#### Recorded information ####
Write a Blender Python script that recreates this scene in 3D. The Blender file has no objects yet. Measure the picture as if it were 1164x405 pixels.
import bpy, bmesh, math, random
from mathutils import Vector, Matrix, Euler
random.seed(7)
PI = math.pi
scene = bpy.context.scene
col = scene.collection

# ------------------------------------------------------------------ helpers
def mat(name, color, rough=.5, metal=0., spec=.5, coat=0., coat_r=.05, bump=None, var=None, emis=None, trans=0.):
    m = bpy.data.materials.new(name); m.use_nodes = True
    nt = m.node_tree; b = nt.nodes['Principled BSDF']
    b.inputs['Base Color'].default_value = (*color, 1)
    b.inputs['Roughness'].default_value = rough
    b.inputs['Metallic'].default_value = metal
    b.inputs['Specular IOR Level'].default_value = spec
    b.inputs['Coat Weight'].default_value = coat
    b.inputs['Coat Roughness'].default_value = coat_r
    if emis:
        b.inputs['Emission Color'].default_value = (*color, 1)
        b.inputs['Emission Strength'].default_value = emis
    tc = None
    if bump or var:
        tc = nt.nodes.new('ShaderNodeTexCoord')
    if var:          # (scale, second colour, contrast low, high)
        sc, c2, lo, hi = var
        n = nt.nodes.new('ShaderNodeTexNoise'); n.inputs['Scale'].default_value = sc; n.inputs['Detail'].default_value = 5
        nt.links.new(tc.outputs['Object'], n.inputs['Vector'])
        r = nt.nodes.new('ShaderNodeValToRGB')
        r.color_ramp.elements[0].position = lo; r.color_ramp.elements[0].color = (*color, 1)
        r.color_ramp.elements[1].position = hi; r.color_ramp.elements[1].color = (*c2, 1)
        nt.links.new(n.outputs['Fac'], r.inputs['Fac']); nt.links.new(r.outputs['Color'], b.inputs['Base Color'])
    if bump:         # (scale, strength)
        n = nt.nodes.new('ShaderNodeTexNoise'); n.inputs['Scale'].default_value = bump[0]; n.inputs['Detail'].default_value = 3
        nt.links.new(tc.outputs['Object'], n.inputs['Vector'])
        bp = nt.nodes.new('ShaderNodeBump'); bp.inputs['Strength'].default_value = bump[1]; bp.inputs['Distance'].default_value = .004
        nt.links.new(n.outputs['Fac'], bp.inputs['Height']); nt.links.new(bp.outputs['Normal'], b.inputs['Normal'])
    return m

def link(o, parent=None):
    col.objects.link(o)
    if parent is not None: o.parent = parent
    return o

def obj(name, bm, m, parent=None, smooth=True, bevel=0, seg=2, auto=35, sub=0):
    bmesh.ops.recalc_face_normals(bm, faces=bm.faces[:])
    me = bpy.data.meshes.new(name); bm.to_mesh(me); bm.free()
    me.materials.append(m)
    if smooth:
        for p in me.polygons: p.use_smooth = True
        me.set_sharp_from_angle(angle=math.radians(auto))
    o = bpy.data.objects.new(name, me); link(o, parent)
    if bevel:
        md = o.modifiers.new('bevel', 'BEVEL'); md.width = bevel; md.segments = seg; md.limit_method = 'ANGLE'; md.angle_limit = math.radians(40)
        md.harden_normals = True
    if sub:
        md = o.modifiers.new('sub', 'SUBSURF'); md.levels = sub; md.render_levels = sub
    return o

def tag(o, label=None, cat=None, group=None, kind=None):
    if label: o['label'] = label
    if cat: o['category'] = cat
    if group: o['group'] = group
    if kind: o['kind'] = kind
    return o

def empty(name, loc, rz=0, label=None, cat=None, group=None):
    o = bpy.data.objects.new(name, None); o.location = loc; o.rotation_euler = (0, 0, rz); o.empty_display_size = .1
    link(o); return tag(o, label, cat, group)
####
» **Instruction**: Please write out the material word for word from its first line through the line holding "col = scene.collection", including both, and no line past it.

» **Result**:
Write a Blender Python script that recreates this scene in 3D. The Blender file has no objects yet. Measure the picture as if it were 1164x405 pixels.
import bpy, bmesh, math, random
from mathutils import Vector, Matrix, Euler
random.seed(7)
PI = math.pi
scene = bpy.context.scene
col = scene.collection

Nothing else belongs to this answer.